Another option is to settle the child by having him put his hands in his own pockets. This again, doesn’t keep the child from moving out into the street or parking lot.

Or you might sometimes have the child hold onto the shopping cart. This could work, but it could also turn into mayhem if the child is tempted to move the cart or jump on it (and tip it).

So teach the child to always put his hands on the car and wait. And check out this site. They sell magnets to put on the car to indicate where on the car the child is to put his hand. Brilliant!

Use a visual timer

Source: Amazon

It’s a simple idea, but timers can have great power in getting our children to move through their activities at a reasonable pace. But I have learned that I can’t just use any old timer. I have to use a visual timer.

There have been many times when I’ve said, “You have 10 minutes to clean up your toys,” and then I set the microwave timer. The problem with this is that they really have no idea how long 10 minutes is or when the timer might go off. They tend to dawdle and I feel compelled to remind them that the timer is ticking. I’ve been known to shout out, “5 minutes left!” But again, how long is 5 minutes? It’s only when that timer goes off that they start to rush through the job.
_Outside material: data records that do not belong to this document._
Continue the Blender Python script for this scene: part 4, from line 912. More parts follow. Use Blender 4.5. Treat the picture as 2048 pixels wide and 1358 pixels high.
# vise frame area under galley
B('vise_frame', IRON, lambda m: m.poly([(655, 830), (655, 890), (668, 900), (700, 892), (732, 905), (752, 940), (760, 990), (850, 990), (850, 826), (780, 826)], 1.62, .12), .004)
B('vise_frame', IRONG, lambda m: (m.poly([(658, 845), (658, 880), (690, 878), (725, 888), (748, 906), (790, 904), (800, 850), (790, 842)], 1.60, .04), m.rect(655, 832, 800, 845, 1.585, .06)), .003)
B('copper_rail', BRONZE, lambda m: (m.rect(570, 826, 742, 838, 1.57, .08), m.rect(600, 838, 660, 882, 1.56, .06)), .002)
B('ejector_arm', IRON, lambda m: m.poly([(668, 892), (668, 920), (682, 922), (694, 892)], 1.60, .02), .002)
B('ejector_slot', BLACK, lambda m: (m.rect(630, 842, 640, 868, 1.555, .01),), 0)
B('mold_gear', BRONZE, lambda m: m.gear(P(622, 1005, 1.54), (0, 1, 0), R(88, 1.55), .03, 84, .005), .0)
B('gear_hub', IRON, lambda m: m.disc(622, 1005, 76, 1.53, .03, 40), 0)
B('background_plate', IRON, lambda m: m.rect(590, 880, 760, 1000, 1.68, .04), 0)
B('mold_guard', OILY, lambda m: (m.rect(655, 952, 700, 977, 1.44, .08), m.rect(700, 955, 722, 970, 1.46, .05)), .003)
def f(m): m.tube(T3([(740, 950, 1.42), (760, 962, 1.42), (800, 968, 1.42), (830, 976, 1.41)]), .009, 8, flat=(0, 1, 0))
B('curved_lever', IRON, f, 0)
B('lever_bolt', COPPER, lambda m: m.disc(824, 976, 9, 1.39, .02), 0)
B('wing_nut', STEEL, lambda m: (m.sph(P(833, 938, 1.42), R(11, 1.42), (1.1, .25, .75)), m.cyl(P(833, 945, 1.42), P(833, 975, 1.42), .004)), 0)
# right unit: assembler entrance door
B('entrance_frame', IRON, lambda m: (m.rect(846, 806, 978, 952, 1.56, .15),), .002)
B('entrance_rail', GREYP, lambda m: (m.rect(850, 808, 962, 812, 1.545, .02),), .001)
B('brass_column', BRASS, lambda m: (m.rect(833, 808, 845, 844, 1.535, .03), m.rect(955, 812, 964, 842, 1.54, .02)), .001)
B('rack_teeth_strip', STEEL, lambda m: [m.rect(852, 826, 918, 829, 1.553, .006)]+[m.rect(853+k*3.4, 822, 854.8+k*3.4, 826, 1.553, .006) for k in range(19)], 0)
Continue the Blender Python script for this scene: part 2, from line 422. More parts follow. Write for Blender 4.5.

So here’s a fix. Get a visual timer. I have a timer that counts down the minutes. This is particularly useful for William (age 8) since he can read the minutes and knows the difference between 20 minutes and 2 minutes. This sometimes works for Lucas (age 5), or I’ll use it when they’re doing an activity together. Another visual timer is an hourglass. Fine one in your game closet and test it to see how many minutes it counts.

I’ve also discovered that our oven timer is better than our microwave timer. It isn’t necessarily visual, but it gives a warning beep one minute before time is up.  There are even some timers out there that change colors as time elapses. The timer in the picture above has this feature and is only $13 on Amazon. I’m tempted to get it for myself!